Non si può negare, però, che, se oggi il mondo è diventato più piccolo, questo ha avuto una conseguenza per coloro che seguono religioni diverse. Il clima che si è respirato ad Assisi è stato, infatti, quello di un incontro atteso fra persone che hanno imparato a stabilire rapporti di stima e amicizia. Non è caduta solo la paura, non si sono ignorati i problemi, ma, soprattutto, si è cominciato a riconoscere le proprie colpe e responsabilità.
Benedetto XVI ha avuto il coraggio di affermazioni forti e inequivocabili: «Come cristiano, vorrei dire a questo punto: sì, nella storia, anche in nome della fede cristiana, si è fatto ricorso alla violenza. Lo riconosciamo pieni di vergogna». Un passo importante per un papa e per la cristianità di fronte ai fedeli di altre tradizioni e a persone che non credono.
Ma non basta.
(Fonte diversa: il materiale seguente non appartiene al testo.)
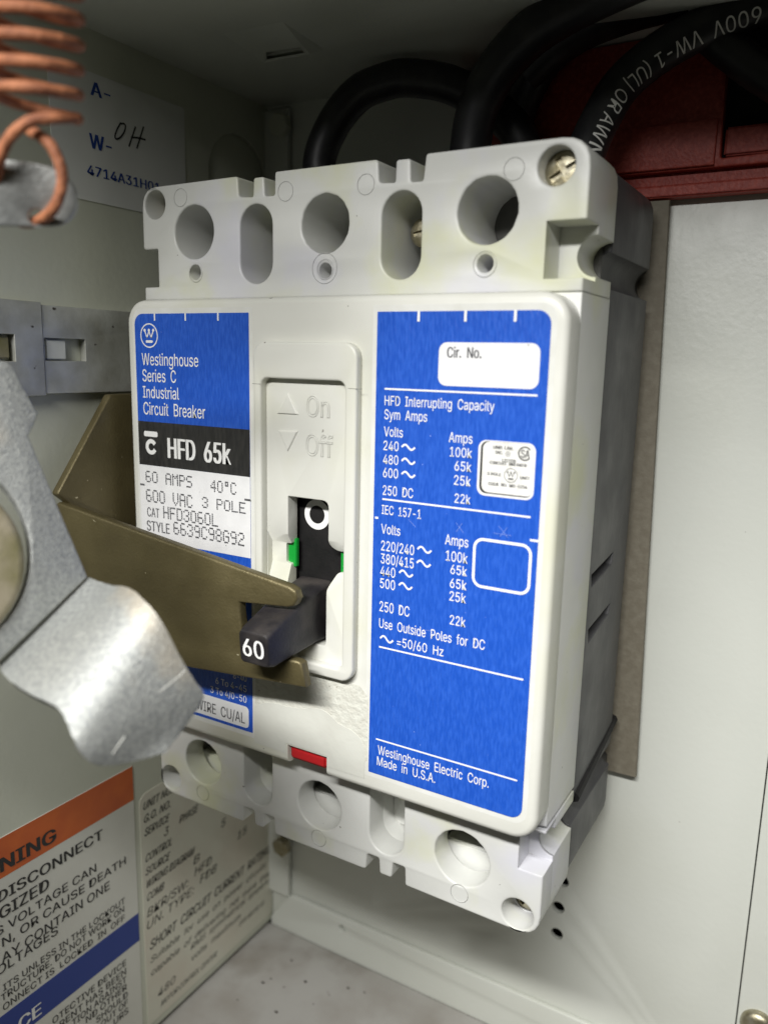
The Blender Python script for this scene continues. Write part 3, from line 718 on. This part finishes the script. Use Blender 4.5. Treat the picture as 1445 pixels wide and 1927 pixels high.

Papa Ratzinger ha offerto un’analisi profonda di questo quarto di secolo, mettendo in evidenza un duplice rapporto fra religione e violenza. Si tratta di modalità apparentemente contraddittorie, ma ugualmente letali per gli effetti che producono. Da un lato, infatti, ha individuato proprio nella religione la causa delle tensioni, che hanno caratterizzato questi anni, fino alle guerre, in particolare il terrorismo. Dall’altra, ha sottolineato come una concezione errata dell’umanesimo abbia preteso di cancellare il rapporto dell’uomo con Dio finendo per giustificarne la distruzione da parte di altri uomini.
Infine, l’ambito si è allargato: non solo cristiani e fedeli di tradizioni religiose, ma anche quegli uomini di buona volontà che, come ha sottolineato la professoressa Julia Kristeva, sono coscienti che «di fronte alle crisi e alle minacce che si aggravano, è giunta l’età della scommessa sul rinnovamento continuo della capacità di uomini e donne a credere e a conoscere insieme. Affinché nell’universo bordato di vuoto, l’umanità possa perseguire ancora a lungo il proprio destino creativo». Indovinato, quindi, e profondamente intonato all’evoluzione della storia umana, il titolo della giornata: “Pellegrini della verità, pellegrini della pace”.
Sembra, quasi, che Assisi abbia riconosciuto l’inizio di un processo di ricucitura di quella frattura fra religione e cultura che Paolo VI aveva definito la vera tragedia del XX secolo. Nessuno lo ha nominato, ma papa Montini aveva intravisto già a partire dagli anni Sessanta quanto papa Ratzinger sta ora leggendo con la chiarezza che lo contraddistingue e con l’attualità di un oggi allora imprevedibile. Nella Ecclesiam Suam, un’enciclica che pochi ricordano e nessuno mai cita, aveva tracciato i contorni di una Chiesa che abbraccia l’umanità, caratterizzata da grandi cerchi concentrici mai chiusi da muri, ma che si sfumano l’uno nell’altro a partire da coloro che seguono Cristo per arrivare fino ai confini dell’umanità.
Questa umanità, cosciente o meno, è scesa dalla collina di Assisi più unita nella ricerca non solo della pace, ma anche di quella verità che, pur essendo una, non può essere appannaggio solo di alcuni. Siamo tutti impegnati a ricercarla e a comprenderla, ma insieme.